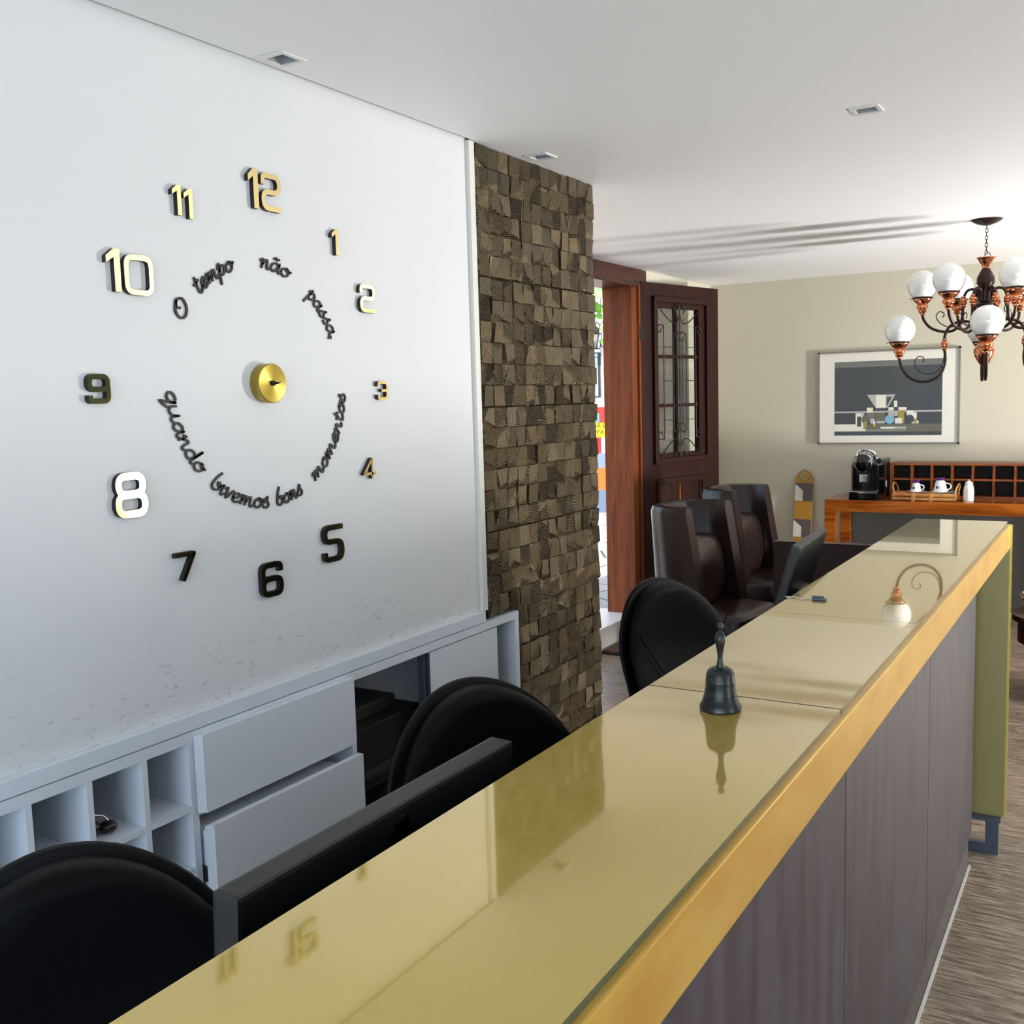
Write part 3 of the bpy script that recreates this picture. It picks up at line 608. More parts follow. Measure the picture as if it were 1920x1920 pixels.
# ------------------------------------------------------------ reception counter
ct = thing('reception_counter', 'long bar-height reception counter with gold glass top and purple cladding', 'counter', (-.49, 2.1, 0))
def cpart(n, bm, m, **k): return obj(n, at(ct, bm), m, ct, **k)
Y0, Y1 = .15, 3.862
bm = bm_new(); add_box(bm, -.640, -.359, Y0, Y1, 1.160, 1.1735); add_box(bm, -.36, -.338, Y0, Y1, 1.092, 1.1745, bev=.003); cpart('gold_top_board', bm, 'gold')
for a, b in ((Y0, 1.488), (1.4915, 2.113), (2.1145, Y1)):
    bm = box(-.648, -.347, a, b, 1.1745, 1.1825)
    bm.faces.ensure_lookup_table()
    for f in bm.faces: f.material_index = 0 if abs(f.normal.z) > .5 else 1
    bmesh.ops.recalc_face_normals(bm, faces=bm.faces[:])
    for f in bm.faces: f.material_index = 0 if abs(f.normal.z) > .5 else 1
    cpart('glass_top', bm, ['gold_glass', 'glass_edge'])
for a, b in ((Y0, .947), (.952, 1.890), (1.895, 2.833), (2.838, 3.775)): cpart('front_panel', box(-.45, -.432, a, b, .09, 1.12), 'purple')
bm = bm_new(); add_box(bm, -.60, -.451, Y0, 3.77, .0, 1.16); cpart('inner_frame', bm, 'black_shell')
cpart('end_panel', box(-.60, -.338, Y1 - .018, Y1, .142, 1.1), 'gold_panel'); cpart('end_panel_edge', box(-.3385, -.332, Y1 - .016, Y1 + .004, .142, 1.172), mat('bright_brass_edge', (222, 200, 92), .2, .6), label='bright yellow metal edge')
bm = bm_new()
for x0, x1, a, b in ((-.395, -.353, 0, .13), (-.60, -.395, 0, .036), (-.60, -.56, .036, .13)): add_box(bm, x0, x1, Y1 - .018, Y1, a, b)
add_box(bm, -.60, -.345, Y1 - .05, Y1 - .002, .130, .142); cpart('steel_foot', bm, 'steel')
cpart('skirting', box(-.45, -.434, Y0, 3.71, 0.004, .089), mat('dark_skirting', (62, 54, 48), .6, 0, 0, .1, (92, 80, 70), 40, (1, 2, 1), 3)); cpart('skirting_joint', box(-.432, -.424, Y0, 3.71, 0, .0045), 'trimw')
sd = thing('work_desk', 'black low work desk behind the tall counter', 'desk', (-.78, 2.0, 0))
obj('desktop', at(sd, box(-.93, -.66, .2, 3.8, .715, .74)), 'black_shell', sd)
for y in (.22, 3.75): obj('leg', at(sd, box(-.92, -.67, y, y + .03, 0, .715)), 'black_shell', sd)

# bell
bl = thing('hand_bell', 'dark pewter hand bell standing on the gold glass counter', 'bell', (-.503, 1.416, 1.1826)); bm = bm_new(); s = .98
add_lathe(bm, [(.0285, 0), (.0305, .002), (.0305, .006), (.027, .012), (.0245, .020), (.0243, .0215), (.0235, .0218), (.0228, .028), (.0226, .030), (.0222, .0302), (.0215, .042), (.0218, .0435), (.0212, .045), (.0205, .053), (.018, .059), (.013, .062), (.006, .063), (.0, .063)], seg=40); obj('bell_body', bm, 'pewter', bl, True)
bm = bm_new(); add_lathe(bm, [(.006, .0615), (.006, .065), (.0042, .072), (.0038, .080), (.0055, .092), (.0078, .102), (.0080, .107), (.006, .113), (.003, .1165), (.0028, .118), (.0048, .1215), (.0052, .1245), (.004, .1275), (.0, .128)], seg=24); obj('handle', bm, 'pewter', bl, True)
bmesh_k = bm_new()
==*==
Copy every line above word for word and exclude the pictures.

Write part 3 of the bpy script that recreates this picture. It picks up at line 608. More parts follow. Measure the picture as if it were 1920x1920 pixels.
# ------------------------------------------------------------ reception counter
ct = thing('reception_counter', 'long bar-height reception counter with gold glass top and purple cladding', 'counter', (-.49, 2.1, 0))
def cpart(n, bm, m, **k): return obj(n, at(ct, bm), m, ct, **k)
Y0, Y1 = .15, 3.862
bm = bm_new(); add_box(bm, -.640, -.359, Y0, Y1, 1.160, 1.1735); add_box(bm, -.36, -.338, Y0, Y1, 1.092, 1.1745, bev=.003); cpart('gold_top_board', bm, 'gold')
for a, b in ((Y0, 1.488), (1.4915, 2.113), (2.1145, Y1)):
    bm = box(-.648, -.347, a, b, 1.1745, 1.1825)
    bm.faces.ensure_lookup_table()
    for f in bm.faces: f.material_index = 0 if abs(f.normal.z) > .5 else 1
    bmesh.ops.recalc_face_normals(bm, faces=bm.faces[:])
    for f in bm.faces: f.material_index = 0 if abs(f.normal.z) > .5 else 1
    cpart('glass_top', bm, ['gold_glass', 'glass_edge'])
for a, b in ((Y0, .947), (.952, 1.890), (1.895, 2.833), (2.838, 3.775)): cpart('front_panel', box(-.45, -.432, a, b, .09, 1.12), 'purple')
bm = bm_new(); add_box(bm, -.60, -.451, Y0, 3.77, .0, 1.16); cpart('inner_frame', bm, 'black_shell')
cpart('end_panel', box(-.60, -.338, Y1 - .018, Y1, .142, 1.1), 'gold_panel'); cpart('end_panel_edge', box(-.3385, -.332, Y1 - .016, Y1 + .004, .142, 1.172), mat('bright_brass_edge', (222, 200, 92), .2, .6), label='bright yellow metal edge')
bm = bm_new()
for x0, x1, a, b in ((-.395, -.353, 0, .13), (-.60, -.395, 0, .036), (-.60, -.56, .036, .13)): add_box(bm, x0, x1, Y1 - .018, Y1, a, b)
add_box(bm, -.60, -.345, Y1 - .05, Y1 - .002, .130, .142); cpart('steel_foot', bm, 'steel')
cpart('skirting', box(-.45, -.434, Y0, 3.71, 0.004, .089), mat('dark_skirting', (62, 54, 48), .6, 0, 0, .1, (92, 80, 70), 40, (1, 2, 1), 3)); cpart('skirting_joint', box(-.432, -.424, Y0, 3.71, 0, .0045), 'trimw')
sd = thing('work_desk', 'black low work desk behind the tall counter', 'desk', (-.78, 2.0, 0))
obj('desktop', at(sd, box(-.93, -.66, .2, 3.8, .715, .74)), 'black_shell', sd)
for y in (.22, 3.75): obj('leg', at(sd, box(-.92, -.67, y, y + .03, 0, .715)), 'black_shell', sd)

# bell
bl = thing('hand_bell', 'dark pewter hand bell standing on the gold glass counter', 'bell', (-.503, 1.416, 1.1826)); bm = bm_new(); s = .98
add_lathe(bm, [(.0285, 0), (.0305, .002), (.0305, .006), (.027, .012), (.0245, .020), (.0243, .0215), (.0235, .0218), (.0228, .028), (.0226, .030), (.0222, .0302), (.0215, .042), (.0218, .0435), (.0212, .045), (.0205, .053), (.018, .059), (.013, .062), (.006, .063), (.0, .063)], seg=40); obj('bell_body', bm, 'pewter', bl, True)
bm = bm_new(); add_lathe(bm, [(.006, .0615), (.006, .065), (.0042, .072), (.0038, .080), (.0055, .092), (.0078, .102), (.0080, .107), (.006, .113), (.003, .1165), (.0028, .118), (.0048, .1215), (.0052, .1245), (.004, .1275), (.0, .128)], seg=24); obj('handle', bm, 'pewter', bl, True)
bmesh_k = bm_new()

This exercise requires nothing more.